Readers,

Yesterday I took my blouse project, Advance 5455, from 1950, to my sewing teacher, Edith, to look it over. I’d gotten to a place in the instructions that had stopped me when I made the muslin five or six years ago. I was still stumped.
No wonder. I still don’t quite understand the instructions but it doesn’t matter. Edith frowned and said, “These instructions are bad.” They were directing you to clip where the front and self-facing met before you stitched the collar on.
It’s still confusing to me, but essentially you were told to do something that’s very difficult to do accurately once, let alone precisely and consistently twice, to attach each end of the collar. A simpler method virtually guaranteeing success could be so easily substituted.

Also, Edith disapproved of the cut-on facing. A sewn-on separate facing would provide more body and stability at the garment opening. She showed me how I could cut off the self-facing and easily draft a separate piece.
This blouse pattern didn’t come with a back facing. Instead, it directed you to face the back neckline with a bias strip. Edith recommended drafting a back facing.
Where the pattern directed you to turn under and stitch the raw edge to finish the facing, Edith recommended stitching the interfacing to the facing right sides together in a 1/4th inch seam along the unnotched edge, and then turning and pressing the facing for a neat, clean edge.

Here’s where getting an expert opinion saved me so much grief. Edith could see right away where the charming vintage pattern was calling for uncharming construction techniques that were fussy and risky.
I wonder how many potentially good sewers over the generations have been so discouraged by bad design and poor instructions that they’ve given up, thinking “I will never be good at this.”
When I was an avid cook and baker with cooking school and on-the-job training, I used to run into poor recipes and incomplete or even incorrect instructions a lot, even in cookbooks by respected authors. Having worked with experts, I developed some sense of which methods would yield good results and which wouldn’t. I usually knew where I goofed and where the recipe was a bad recipe.
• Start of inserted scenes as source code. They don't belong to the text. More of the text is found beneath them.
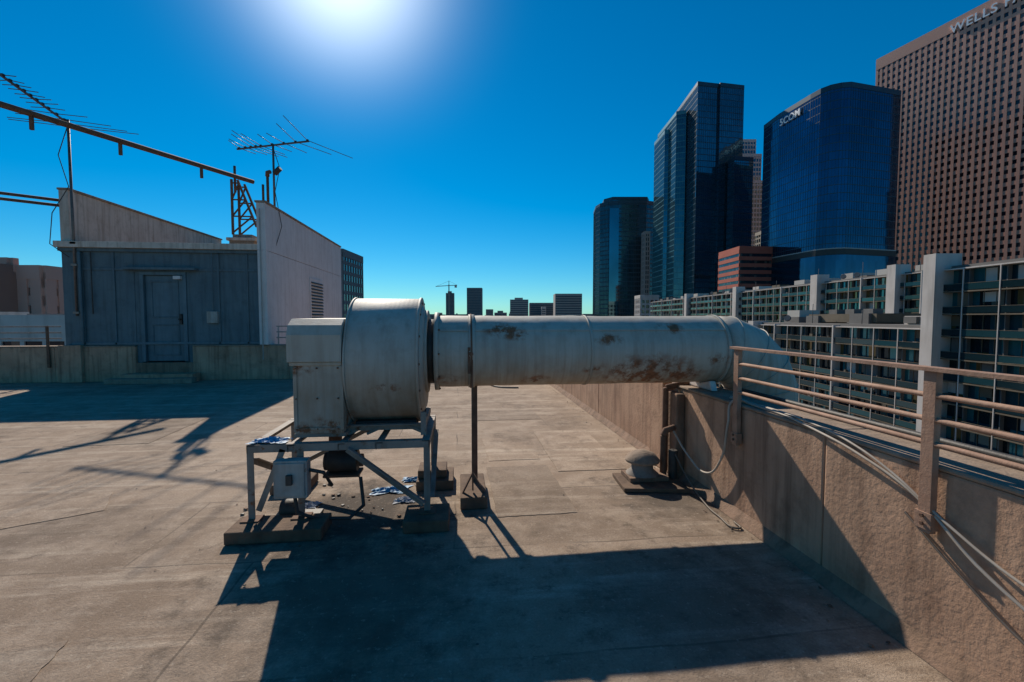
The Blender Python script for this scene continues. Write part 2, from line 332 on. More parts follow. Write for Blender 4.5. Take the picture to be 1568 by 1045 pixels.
# ------------------------------------------------------------------ lattice mast & arm
def w(X,Y,Z): 
    c,s=math.cos(YAW),math.sin(YAW); return (c*X-s*Y,s*X+c*Y,Z+H)
mb=MB()
T=Vector(w(-7.45,12.9,0)); tx,ty=T.x,T.y
mb.box(tx-.32,tx+.32,ty-.3,ty+.3,3.14,3.62,COPE); mb.box(tx-.38,tx+.38,ty-.34,ty+.34,3.622,3.70,BEIGE); mb.box(tx-.25,tx+.25,ty-.25,ty+.25,3.702,3.80,RUSTP)
L_=.052
for dy in (-.2,.2):
    mb.beam((tx-.26,ty+dy,3.8),(tx-.26,ty+dy,5.3),L_,L_,RUST)
    mb.beam((tx+.36,ty+dy,4.02),(tx-.1,ty+dy,5.28),L_,L_,RUST)
    for z0,z1 in ((3.85,4.3),(4.3,4.75),(4.75,5.2)):
        f=lambda z: tx+.36-(z-4.02)*.365
        mb.beam((tx-.26,ty+dy,z0),(min(tx+.34,f(z1)),ty+dy,z1),.034,.034,RUST)
        mb.beam((tx-.26,ty+dy,z1),(min(tx+.34,f(z1)),ty+dy,z1),.034,.034,RUST)
mb.cyl((tx-.26,ty,5.0),(tx-.26,ty,5.72),.035,RUST,8)
A=Vector((tx+.22,ty,5.30)); Cc=Vector(w(-9.3,8.3,3.86)); Bv=A+(Cc-A)*1.6
mb.cyl(A,Bv,.058,RUST,12)
for f in (.28,.62,.9): 
    p=A+(Bv-A)*f*.62; mb.beam(p+Vector((0,0,-.3)),p+Vector((0,0,.02)),.06,.04,RUST)
mb.done('lattice_mast')
mb=MB()
for dz,dx in ((0,0),(-.12,.1)):
    mb.cyl((XL+.05,FY+.3,4.25+dz),(XL-3.2,FY-1.6+dx,4.32+dz),.035,RUST,8)
mb.box(XL-.1,XL-.003,FY+.2,FY+.4,4.05,4.35,RUST)
mb.done('bracket_pipe')

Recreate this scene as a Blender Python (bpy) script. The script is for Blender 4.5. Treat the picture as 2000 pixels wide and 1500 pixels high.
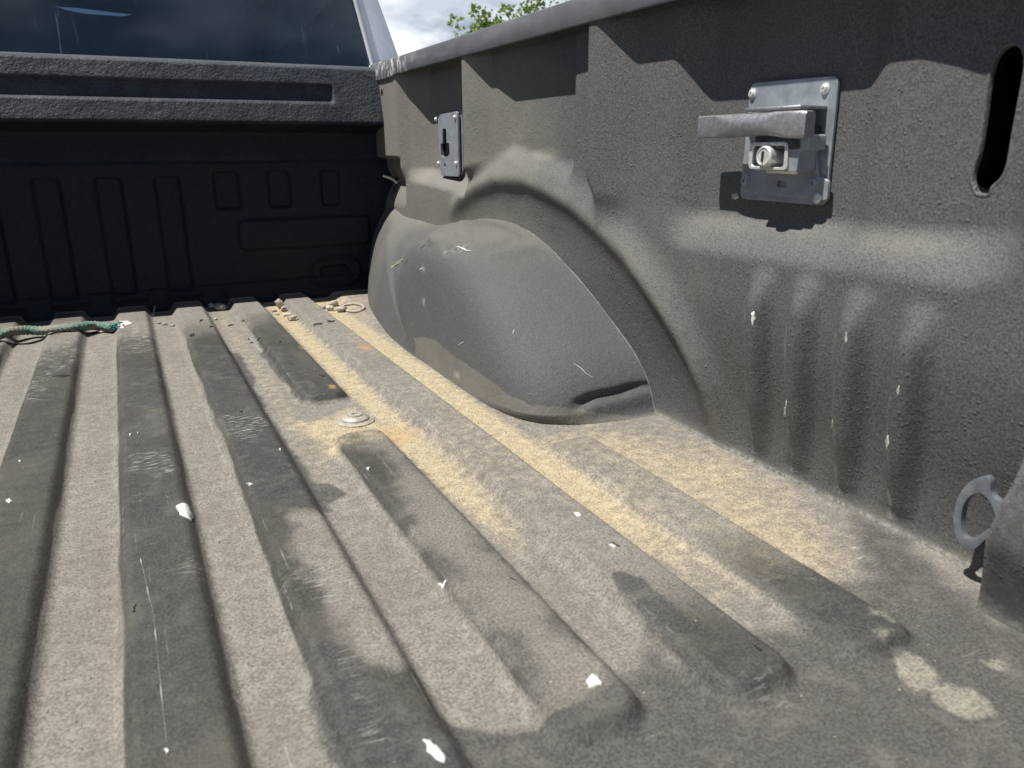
import bpy, bmesh, math, random
import numpy as np
from mathutils import Vector, Matrix

for o in list(bpy.data.objects): bpy.data.objects.remove(o)
S = bpy.context.scene
COL = S.collection
R = math.radians
random.seed(7); rng = np.random.default_rng(11)

# ------------------------------------------------------------------ camera
CP = Vector((0.0, -1.9138, 0.3597)); YAW = 0.4603; PITCH = 0.2987; ROLL = -0.004; FOC = 1500.0
_f = Vector((math.sin(YAW)*math.cos(PITCH), math.cos(YAW)*math.cos(PITCH), -math.sin(PITCH)))
_r0 = Vector((math.cos(YAW), -math.sin(YAW), 0)); _u0 = _r0.cross(_f)
_r = _r0*math.cos(ROLL) + _u0*math.sin(ROLL); _u = _u0*math.cos(ROLL) - _r0*math.sin(ROLL)
cam_d = bpy.data.cameras.new('camera'); cam = bpy.data.objects.new('camera', cam_d); COL.objects.link(cam)
cam.matrix_world = Matrix(((_r.x, _u.x, -_f.x, CP.x), (_r.y, _u.y, -_f.y, CP.y), (_r.z, _u.z, -_f.z, CP.z), (0, 0, 0, 1)))
cam_d.sensor_width = 36; cam_d.lens = 36*FOC/2000; cam_d.clip_start = 0.02; cam_d.clip_end = 2000
cam_d.dof.use_dof = True; cam_d.dof.focus_distance = 1.25; cam_d.dof.aperture_fstop = 11
S.camera = cam

def at(px, py, ax, v):
    """survey helper: the point of the plane axis=v that was measured at photo pixel (px, py)"""
    d = _f + _r*((px-1000)/FOC) - _u*((py-750)/FOC)
    return CP + d*((v - CP[ax])/d[ax])

def proj(P):
    """photo pixel of surveyed points, array (..., 3)"""
    d = P - np.array(CP); z = d @ np.array(_f)
    return 1000+FOC*(d @ np.array(_r))/z, 750-FOC*(d @ np.array(_u))/z

# ------------------------------------------------------------------ sky and sun
SUN_TO = Vector((-0.43, 0.022, 0.90)).normalized()          # towards the sun
CLOUD_X, CLOUD_Y = 2.8, 11.2
w = bpy.data.worlds.new('World'); S.world = w; w.use_nodes = True
nt = w.node_tree; N = nt.nodes; L = nt.links
bg = N['Background']; bg.inputs['Strength'].default_value = 0.05
sky = N.new('ShaderNodeTexSky'); sky.sky_type = 'NISHITA'; sky.sun_disc = False; sky.air_density = 0.6; sky.dust_density = 0.15; sky.ozone_density = 2.0
sky.sun_elevation = math.asin(SUN_TO.z); sky.sun_rotation = math.atan2(SUN_TO.x, SUN_TO.y)
tc = N.new('ShaderNodeTexCoord'); sx = N.new('ShaderNodeSeparateXYZ'); L.new(tc.outputs['Generated'], sx.inputs[0])
def wm(op, a, b):
    n = N.new('ShaderNodeMath'); n.operation = op
    for i, x in enumerate((a, b)):
        if isinstance(x, (int, float)): n.inputs[i].default_value = x
        else: L.new(x, n.inputs[i])
    return n.outputs[0]
dz = wm('ADD', wm('MAXIMUM', sx.outputs['Z'], 0.0), 0.26)
cb = N.new('ShaderNodeCombineXYZ'); L.new(wm('DIVIDE', sx.outputs['X'], dz), cb.inputs[0]); L.new(wm('DIVIDE', sx.outputs['Y'], dz), cb.inputs[1])
n1 = N.new('ShaderNodeTexNoise'); n1.inputs['Scale'].default_value = 0.95; n1.inputs['Detail'].default_value = 8; n1.inputs['Roughness'].default_value = 0.60
mp = N.new('ShaderNodeMapping'); mp.inputs['Location'].default_value = (CLOUD_X, CLOUD_Y, 0); L.new(cb.outputs[0], mp.inputs['Vector']); L.new(mp.outputs['Vector'], n1.inputs['Vector'])
r1 = N.new('ShaderNodeValToRGB'); r1.color_ramp.elements[0].position = 0.54; r1.color_ramp.elements[1].position = 0.66
L.new(wm('ADD', n1.outputs['Fac'], wm('MULTIPLY', wm('POWER', wm('SUBTRACT', 1.0, wm('MAXIMUM', sx.outputs['Z'], 0.0)), 9.0), 0.21)), r1.inputs['Fac'])   # a cumulus layer closes up towards the horizon
n2 = N.new('ShaderNodeTexNoise'); n2.inputs['Scale'].default_value = 2.6; n2.inputs['Detail'].default_value = 7
L.new(mp.outputs['Vector'], n2.inputs['Vector'])
r2 = N.new('ShaderNodeValToRGB')
r2.color_ramp.elements[0].position = 0.36; r2.color_ramp.elements[0].color = (9.0, 10.0, 11.4, 1)
r2.color_ramp.elements[1].position = 0.58; r2.color_ramp.elements[1].color = (17.6, 17.8, 18.0, 1)
L.new(n2.outputs['Fac'], r2.inputs['Fac'])
mx = N.new('ShaderNodeMix'); mx.data_type = 'RGBA'
L.new(r1.outputs['Color'], mx.inputs['Factor']); L.new(sky.outputs['Color'], mx.inputs['A']); L.new(r2.outputs['Color'], mx.inputs['B'])
L.new(mx.outputs['Result'], bg.inputs['Color'])

sd = bpy.data.lights.new('sun', 'SUN'); sd.energy = 5.0; sd.angle = R(0.5); sd.color = (1.0, 0.955, 0.88)
so = bpy.data.objects.new('sun', sd); COL.objects.link(so); so.rotation_euler = (-SUN_TO).to_track_quat('-Z', 'Y').to_euler(); so.location = SUN_TO*8
S.view_settings.view_transform = 'Standard'; S.view_settings.look = 'None'; S.view_settings.gamma = 1
S.view_settings.use_curve_mapping = False; S.view_settings.exposure = 0.50
S.render.resolution_x = 1024; S.render.resolution_y = 768

# ------------------------------------------------------------------ helpers
def nodes(name):
    m = bpy.data.materials.new(name); m.use_nodes = True
    return m, m.node_tree.nodes, m.node_tree.links, m.node_tree.nodes['Principled BSDF']
def n_noise(N, L, vec, scale, detail=4, rough=0.55, dist=0.0):
    n = N.new('ShaderNodeTexNoise'); n.inputs['Scale'].default_value = scale; n.inputs['Detail'].default_value = detail
    n.inputs['Roughness'].default_value = rough; n.inputs['Distortion'].default_value = dist
    L.new(vec, n.inputs['Vector']); return n.outputs['Fac']
def n_map(N, L, v, a, b, c=0.0, d=1.0, smooth=True):
    n = N.new('ShaderNodeMapRange'); n.interpolation_type = 'SMOOTHSTEP' if smooth else 'LINEAR'
    for i, x in zip(('From Min', 'From Max', 'To Min', 'To Max'), (a, b, c, d)): n.inputs[i].default_value = x
    L.new(v, n.inputs['Value']); return n.outputs['Result']
def n_math(N, L, op, a, b):
    n = N.new('ShaderNodeMath'); n.operation = op
    for i, x in enumerate((a, b)):
        if isinstance(x, (int, float)): n.inputs[i].default_value = x
        else: L.new(x, n.inputs[i])
    return n.outputs[0]
def n_mix(N, L, fac, a, b, mode='MIX'):
    n = N.new('ShaderNodeMix'); n.data_type = 'RGBA'; n.blend_type = mode; n.clamp_factor = True
    if isinstance(fac, (int, float)): n.inputs['Factor'].default_value = fac
    else: L.new(fac, n.inputs['Factor'])
    for k, x in (('A', a), ('B', b)):
        if isinstance(x, tuple): n.inputs[k].default_value = (*x, 1)
        else: L.new(x, n.inputs[k])
    return n.outputs['Result']
def n_bump(N, L, h, strength, dist, prev=None):
    b = N.new('ShaderNodeBump'); b.inputs['Strength'].default_value = strength; b.inputs['Distance'].default_value = dist
    L.new(h, b.inputs['Height'])
    if prev is not None: L.new(prev, b.inputs['Normal'])
    return b.outputs['Normal']
def n_obj(N, L, scale=None):
    t = N.new('ShaderNodeTexCoord'); o = t.outputs['Object']
    if scale:
        m = N.new('ShaderNodeMapping'); m.inputs['Scale'].default_value = scale; L.new(o, m.inputs['Vector']); o = m.outputs['Vector']
    return o
def n_attr(N, L, name):
    a = N.new('ShaderNodeAttribute'); a.attribute_name = name
    s = N.new('ShaderNodeSeparateColor'); L.new(a.outputs['Color'], s.inputs['Color'])
    return s.outputs['Red'], s.outputs['Green'], s.outputs['Blue']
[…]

This very important distinction helped me stay the course and become a pretty good home cook and baker.
It’s going to take me a good while before I can scrutinize pattern pieces and instructions and distinguish the good from the bad as well as I can with a recipe. But every time Edith points out poor design or construction choices, I gain a little knowledge–not just of a specific construction technique, but of how to think through what I’m being asked to do and what result I’m aiming for.
The fault, dear Brutus, may be in ourselves–but it may also be in the pattern.